Instruction =
Beneath this task is a listing; retype all of it exactly.

####

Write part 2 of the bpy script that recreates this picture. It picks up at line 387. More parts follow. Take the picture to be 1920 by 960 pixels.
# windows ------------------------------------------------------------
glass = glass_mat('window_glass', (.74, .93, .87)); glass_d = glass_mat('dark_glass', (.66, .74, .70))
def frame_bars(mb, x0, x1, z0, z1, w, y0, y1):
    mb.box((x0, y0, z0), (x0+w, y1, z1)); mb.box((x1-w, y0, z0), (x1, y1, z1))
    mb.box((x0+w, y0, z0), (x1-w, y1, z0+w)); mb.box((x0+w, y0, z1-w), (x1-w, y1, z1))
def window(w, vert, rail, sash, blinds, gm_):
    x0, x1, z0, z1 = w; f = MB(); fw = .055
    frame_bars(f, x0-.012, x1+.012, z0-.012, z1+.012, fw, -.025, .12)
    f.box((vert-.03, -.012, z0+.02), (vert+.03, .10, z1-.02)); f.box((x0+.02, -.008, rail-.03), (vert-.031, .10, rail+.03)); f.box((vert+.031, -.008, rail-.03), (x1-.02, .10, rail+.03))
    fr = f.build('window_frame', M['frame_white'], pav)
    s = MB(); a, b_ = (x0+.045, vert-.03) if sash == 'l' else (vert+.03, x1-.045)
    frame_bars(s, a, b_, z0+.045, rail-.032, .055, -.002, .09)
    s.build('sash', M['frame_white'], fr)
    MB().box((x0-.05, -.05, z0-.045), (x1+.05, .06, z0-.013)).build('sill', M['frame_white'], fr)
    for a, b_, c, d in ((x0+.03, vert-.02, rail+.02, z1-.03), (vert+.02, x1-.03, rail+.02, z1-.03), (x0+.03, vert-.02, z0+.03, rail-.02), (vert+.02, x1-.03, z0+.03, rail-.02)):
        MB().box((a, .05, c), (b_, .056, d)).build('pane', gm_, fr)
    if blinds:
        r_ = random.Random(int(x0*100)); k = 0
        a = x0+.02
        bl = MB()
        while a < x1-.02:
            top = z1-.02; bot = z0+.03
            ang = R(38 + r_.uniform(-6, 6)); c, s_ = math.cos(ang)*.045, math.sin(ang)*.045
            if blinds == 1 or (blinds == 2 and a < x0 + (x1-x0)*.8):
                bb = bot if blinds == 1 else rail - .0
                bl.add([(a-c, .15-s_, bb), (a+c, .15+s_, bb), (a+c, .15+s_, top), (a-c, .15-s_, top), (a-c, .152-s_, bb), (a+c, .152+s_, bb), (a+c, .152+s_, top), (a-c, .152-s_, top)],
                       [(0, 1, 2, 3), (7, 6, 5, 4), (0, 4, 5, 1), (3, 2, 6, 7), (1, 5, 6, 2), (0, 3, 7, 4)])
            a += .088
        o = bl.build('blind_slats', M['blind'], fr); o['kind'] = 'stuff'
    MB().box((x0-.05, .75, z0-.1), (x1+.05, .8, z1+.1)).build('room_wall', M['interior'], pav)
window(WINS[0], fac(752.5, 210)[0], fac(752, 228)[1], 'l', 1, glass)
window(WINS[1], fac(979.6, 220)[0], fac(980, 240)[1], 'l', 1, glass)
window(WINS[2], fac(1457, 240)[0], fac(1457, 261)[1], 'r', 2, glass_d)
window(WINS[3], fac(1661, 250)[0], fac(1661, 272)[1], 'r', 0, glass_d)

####

Task answer =
Write part 2 of the bpy script that recreates this picture. It picks up at line 387. More parts follow. Take the picture to be 1920 by 960 pixels.
# windows ------------------------------------------------------------
glass = glass_mat('window_glass', (.74, .93, .87)); glass_d = glass_mat('dark_glass', (.66, .74, .70))
def frame_bars(mb, x0, x1, z0, z1, w, y0, y1):
    mb.box((x0, y0, z0), (x0+w, y1, z1)); mb.box((x1-w, y0, z0), (x1, y1, z1))
    mb.box((x0+w, y0, z0), (x1-w, y1, z0+w)); mb.box((x0+w, y0, z1-w), (x1-w, y1, z1))
def window(w, vert, rail, sash, blinds, gm_):
    x0, x1, z0, z1 = w; f = MB(); fw = .055
    frame_bars(f, x0-.012, x1+.012, z0-.012, z1+.012, fw, -.025, .12)
    f.box((vert-.03, -.012, z0+.02), (vert+.03, .10, z1-.02)); f.box((x0+.02, -.008, rail-.03), (vert-.031, .10, rail+.03)); f.box((vert+.031, -.008, rail-.03), (x1-.02, .10, rail+.03))
    fr = f.build('window_frame', M['frame_white'], pav)
    s = MB(); a, b_ = (x0+.045, vert-.03) if sash == 'l' else (vert+.03, x1-.045)
    frame_bars(s, a, b_, z0+.045, rail-.032, .055, -.002, .09)
    s.build('sash', M['frame_white'], fr)
    MB().box((x0-.05, -.05, z0-.045), (x1+.05, .06, z0-.013)).build('sill', M['frame_white'], fr)
    for a, b_, c, d in ((x0+.03, vert-.02, rail+.02, z1-.03), (vert+.02, x1-.03, rail+.02, z1-.03), (x0+.03, vert-.02, z0+.03, rail-.02), (vert+.02, x1-.03, z0+.03, rail-.02)):
        MB().box((a, .05, c), (b_, .056, d)).build('pane', gm_, fr)
    if blinds:
        r_ = random.Random(int(x0*100)); k = 0
        a = x0+.02
        bl = MB()
        while a < x1-.02:
            top = z1-.02; bot = z0+.03
            ang = R(38 + r_.uniform(-6, 6)); c, s_ = math.cos(ang)*.045, math.sin(ang)*.045
            if blinds == 1 or (blinds == 2 and a < x0 + (x1-x0)*.8):
                bb = bot if blinds == 1 else rail - .0
                bl.add([(a-c, .15-s_, bb), (a+c, .15+s_, bb), (a+c, .15+s_, top), (a-c, .15-s_, top), (a-c, .152-s_, bb), (a+c, .152+s_, bb), (a+c, .152+s_, top), (a-c, .152-s_, top)],
                       [(0, 1, 2, 3), (7, 6, 5, 4), (0, 4, 5, 1), (3, 2, 6, 7), (1, 5, 6, 2), (0, 3, 7, 4)])
            a += .088
        o = bl.build('blind_slats', M['blind'], fr); o['kind'] = 'stuff'
    MB().box((x0-.05, .75, z0-.1), (x1+.05, .8, z1+.1)).build('room_wall', M['interior'], pav)
window(WINS[0], fac(752.5, 210)[0], fac(752, 228)[1], 'l', 1, glass)
window(WINS[1], fac(979.6, 220)[0], fac(980, 240)[1], 'l', 1, glass)
window(WINS[2], fac(1457, 240)[0], fac(1457, 261)[1], 'r', 2, glass_d)
window(WINS[3], fac(1661, 250)[0], fac(1661, 272)[1], 'r', 0, glass_d)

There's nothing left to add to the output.